### SET PROBLEM
Copy out all the records, word for word.

### DATA TO USE

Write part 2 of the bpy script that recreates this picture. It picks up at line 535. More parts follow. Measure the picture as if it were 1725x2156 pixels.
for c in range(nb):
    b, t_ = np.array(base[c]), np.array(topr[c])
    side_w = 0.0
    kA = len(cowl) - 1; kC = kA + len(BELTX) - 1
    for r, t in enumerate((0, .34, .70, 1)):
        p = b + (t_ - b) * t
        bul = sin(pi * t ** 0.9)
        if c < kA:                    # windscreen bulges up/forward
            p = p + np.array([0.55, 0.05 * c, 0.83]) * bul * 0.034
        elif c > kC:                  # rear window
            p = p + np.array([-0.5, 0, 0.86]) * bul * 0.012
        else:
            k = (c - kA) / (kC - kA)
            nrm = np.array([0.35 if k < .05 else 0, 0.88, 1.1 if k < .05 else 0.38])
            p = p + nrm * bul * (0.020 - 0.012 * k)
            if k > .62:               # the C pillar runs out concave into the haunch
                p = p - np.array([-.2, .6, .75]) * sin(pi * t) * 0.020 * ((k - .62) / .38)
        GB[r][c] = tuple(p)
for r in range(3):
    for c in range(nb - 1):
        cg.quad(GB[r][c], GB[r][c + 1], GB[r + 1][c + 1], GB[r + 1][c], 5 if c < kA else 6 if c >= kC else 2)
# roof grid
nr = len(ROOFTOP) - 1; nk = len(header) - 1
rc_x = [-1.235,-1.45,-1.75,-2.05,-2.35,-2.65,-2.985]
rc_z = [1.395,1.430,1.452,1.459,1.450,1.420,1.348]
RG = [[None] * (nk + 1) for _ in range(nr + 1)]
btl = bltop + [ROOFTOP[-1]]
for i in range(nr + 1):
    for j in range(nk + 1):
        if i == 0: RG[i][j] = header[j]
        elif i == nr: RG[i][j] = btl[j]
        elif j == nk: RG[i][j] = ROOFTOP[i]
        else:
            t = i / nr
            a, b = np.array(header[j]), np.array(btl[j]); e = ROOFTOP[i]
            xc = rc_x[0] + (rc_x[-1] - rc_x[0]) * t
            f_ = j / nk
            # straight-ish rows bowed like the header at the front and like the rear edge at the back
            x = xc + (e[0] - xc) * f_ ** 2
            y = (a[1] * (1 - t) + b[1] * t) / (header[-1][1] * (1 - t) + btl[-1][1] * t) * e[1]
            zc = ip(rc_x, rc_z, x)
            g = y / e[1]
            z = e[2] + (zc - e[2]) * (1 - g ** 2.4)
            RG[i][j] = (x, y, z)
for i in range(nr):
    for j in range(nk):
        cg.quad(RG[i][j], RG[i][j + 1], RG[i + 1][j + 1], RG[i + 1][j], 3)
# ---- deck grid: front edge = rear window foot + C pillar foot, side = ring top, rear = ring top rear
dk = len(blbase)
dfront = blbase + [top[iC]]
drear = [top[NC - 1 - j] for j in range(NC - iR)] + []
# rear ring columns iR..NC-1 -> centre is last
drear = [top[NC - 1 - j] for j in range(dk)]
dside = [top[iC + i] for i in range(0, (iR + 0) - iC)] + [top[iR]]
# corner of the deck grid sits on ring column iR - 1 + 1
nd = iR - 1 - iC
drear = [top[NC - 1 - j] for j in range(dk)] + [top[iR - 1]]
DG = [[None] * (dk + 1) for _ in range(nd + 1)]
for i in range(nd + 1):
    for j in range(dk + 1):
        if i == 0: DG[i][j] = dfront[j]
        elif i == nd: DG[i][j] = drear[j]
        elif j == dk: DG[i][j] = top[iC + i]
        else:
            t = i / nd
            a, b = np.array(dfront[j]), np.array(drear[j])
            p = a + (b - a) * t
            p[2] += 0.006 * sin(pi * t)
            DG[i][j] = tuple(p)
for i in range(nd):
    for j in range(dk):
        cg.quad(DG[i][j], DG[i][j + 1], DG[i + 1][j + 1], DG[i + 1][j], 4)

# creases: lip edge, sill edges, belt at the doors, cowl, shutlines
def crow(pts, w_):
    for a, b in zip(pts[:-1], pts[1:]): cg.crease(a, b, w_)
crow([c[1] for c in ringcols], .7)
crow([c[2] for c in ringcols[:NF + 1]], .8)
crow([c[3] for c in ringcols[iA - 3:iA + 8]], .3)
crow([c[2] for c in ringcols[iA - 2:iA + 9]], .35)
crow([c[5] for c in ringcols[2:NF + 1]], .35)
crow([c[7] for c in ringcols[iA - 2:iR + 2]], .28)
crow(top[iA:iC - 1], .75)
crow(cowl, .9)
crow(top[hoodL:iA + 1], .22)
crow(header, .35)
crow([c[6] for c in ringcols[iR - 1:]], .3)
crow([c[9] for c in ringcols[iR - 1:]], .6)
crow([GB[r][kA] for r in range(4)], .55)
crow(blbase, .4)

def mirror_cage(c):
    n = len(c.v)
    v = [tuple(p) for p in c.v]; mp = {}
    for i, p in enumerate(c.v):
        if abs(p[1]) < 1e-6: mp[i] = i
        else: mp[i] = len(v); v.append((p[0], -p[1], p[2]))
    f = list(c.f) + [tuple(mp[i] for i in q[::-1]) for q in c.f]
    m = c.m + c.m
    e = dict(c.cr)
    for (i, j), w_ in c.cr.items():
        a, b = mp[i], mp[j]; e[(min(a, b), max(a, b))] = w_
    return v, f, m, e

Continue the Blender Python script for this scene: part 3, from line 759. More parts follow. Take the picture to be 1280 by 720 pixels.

### ANSWER IN FULL
Write part 2 of the bpy script that recreates this picture. It picks up at line 535. More parts follow. Measure the picture as if it were 1725x2156 pixels.
for c in range(nb):
    b, t_ = np.array(base[c]), np.array(topr[c])
    side_w = 0.0
    kA = len(cowl) - 1; kC = kA + len(BELTX) - 1
    for r, t in enumerate((0, .34, .70, 1)):
        p = b + (t_ - b) * t
        bul = sin(pi * t ** 0.9)
        if c < kA:                    # windscreen bulges up/forward
            p = p + np.array([0.55, 0.05 * c, 0.83]) * bul * 0.034
        elif c > kC:                  # rear window
            p = p + np.array([-0.5, 0, 0.86]) * bul * 0.012
        else:
            k = (c - kA) / (kC - kA)
            nrm = np.array([0.35 if k < .05 else 0, 0.88, 1.1 if k < .05 else 0.38])
            p = p + nrm * bul * (0.020 - 0.012 * k)
            if k > .62:               # the C pillar runs out concave into the haunch
                p = p - np.array([-.2, .6, .75]) * sin(pi * t) * 0.020 * ((k - .62) / .38)
        GB[r][c] = tuple(p)
for r in range(3):
    for c in range(nb - 1):
        cg.quad(GB[r][c], GB[r][c + 1], GB[r + 1][c + 1], GB[r + 1][c], 5 if c < kA else 6 if c >= kC else 2)
# roof grid
nr = len(ROOFTOP) - 1; nk = len(header) - 1
rc_x = [-1.235,-1.45,-1.75,-2.05,-2.35,-2.65,-2.985]
rc_z = [1.395,1.430,1.452,1.459,1.450,1.420,1.348]
RG = [[None] * (nk + 1) for _ in range(nr + 1)]
btl = bltop + [ROOFTOP[-1]]
for i in range(nr + 1):
    for j in range(nk + 1):
        if i == 0: RG[i][j] = header[j]
        elif i == nr: RG[i][j] = btl[j]
        elif j == nk: RG[i][j] = ROOFTOP[i]
        else:
            t = i / nr
            a, b = np.array(header[j]), np.array(btl[j]); e = ROOFTOP[i]
            xc = rc_x[0] + (rc_x[-1] - rc_x[0]) * t
            f_ = j / nk
            # straight-ish rows bowed like the header at the front and like the rear edge at the back
            x = xc + (e[0] - xc) * f_ ** 2
            y = (a[1] * (1 - t) + b[1] * t) / (header[-1][1] * (1 - t) + btl[-1][1] * t) * e[1]
            zc = ip(rc_x, rc_z, x)
            g = y / e[1]
            z = e[2] + (zc - e[2]) * (1 - g ** 2.4)
            RG[i][j] = (x, y, z)
for i in range(nr):
    for j in range(nk):
        cg.quad(RG[i][j], RG[i][j + 1], RG[i + 1][j + 1], RG[i + 1][j], 3)
# ---- deck grid: front edge = rear window foot + C pillar foot, side = ring top, rear = ring top rear
dk = len(blbase)
dfront = blbase + [top[iC]]
drear = [top[NC - 1 - j] for j in range(NC - iR)] + []
# rear ring columns iR..NC-1 -> centre is last
drear = [top[NC - 1 - j] for j in range(dk)]
dside = [top[iC + i] for i in range(0, (iR + 0) - iC)] + [top[iR]]
# corner of the deck grid sits on ring column iR - 1 + 1
nd = iR - 1 - iC
drear = [top[NC - 1 - j] for j in range(dk)] + [top[iR - 1]]
DG = [[None] * (dk + 1) for _ in range(nd + 1)]
for i in range(nd + 1):
    for j in range(dk + 1):
        if i == 0: DG[i][j] = dfront[j]
        elif i == nd: DG[i][j] = drear[j]
        elif j == dk: DG[i][j] = top[iC + i]
        else:
            t = i / nd
            a, b = np.array(dfront[j]), np.array(drear[j])
            p = a + (b - a) * t
            p[2] += 0.006 * sin(pi * t)
            DG[i][j] = tuple(p)
for i in range(nd):
    for j in range(dk):
        cg.quad(DG[i][j], DG[i][j + 1], DG[i + 1][j + 1], DG[i + 1][j], 4)

# creases: lip edge, sill edges, belt at the doors, cowl, shutlines
def crow(pts, w_):
    for a, b in zip(pts[:-1], pts[1:]): cg.crease(a, b, w_)
crow([c[1] for c in ringcols], .7)
crow([c[2] for c in ringcols[:NF + 1]], .8)
crow([c[3] for c in ringcols[iA - 3:iA + 8]], .3)
crow([c[2] for c in ringcols[iA - 2:iA + 9]], .35)
crow([c[5] for c in ringcols[2:NF + 1]], .35)
crow([c[7] for c in ringcols[iA - 2:iR + 2]], .28)
crow(top[iA:iC - 1], .75)
crow(cowl, .9)
crow(top[hoodL:iA + 1], .22)
crow(header, .35)
crow([c[6] for c in ringcols[iR - 1:]], .3)
crow([c[9] for c in ringcols[iR - 1:]], .6)
crow([GB[r][kA] for r in range(4)], .55)
crow(blbase, .4)

def mirror_cage(c):
    n = len(c.v)
    v = [tuple(p) for p in c.v]; mp = {}
    for i, p in enumerate(c.v):
        if abs(p[1]) < 1e-6: mp[i] = i
        else: mp[i] = len(v); v.append((p[0], -p[1], p[2]))
    f = list(c.f) + [tuple(mp[i] for i in q[::-1]) for q in c.f]
    m = c.m + c.m
    e = dict(c.cr)
    for (i, j), w_ in c.cr.items():
        a, b = mp[i], mp[j]; e[(min(a, b), max(a, b))] = w_
    return v, f, m, e

Continue the Blender Python script for this scene: part 3, from line 759. More parts follow. Take the picture to be 1280 by 720 pixels.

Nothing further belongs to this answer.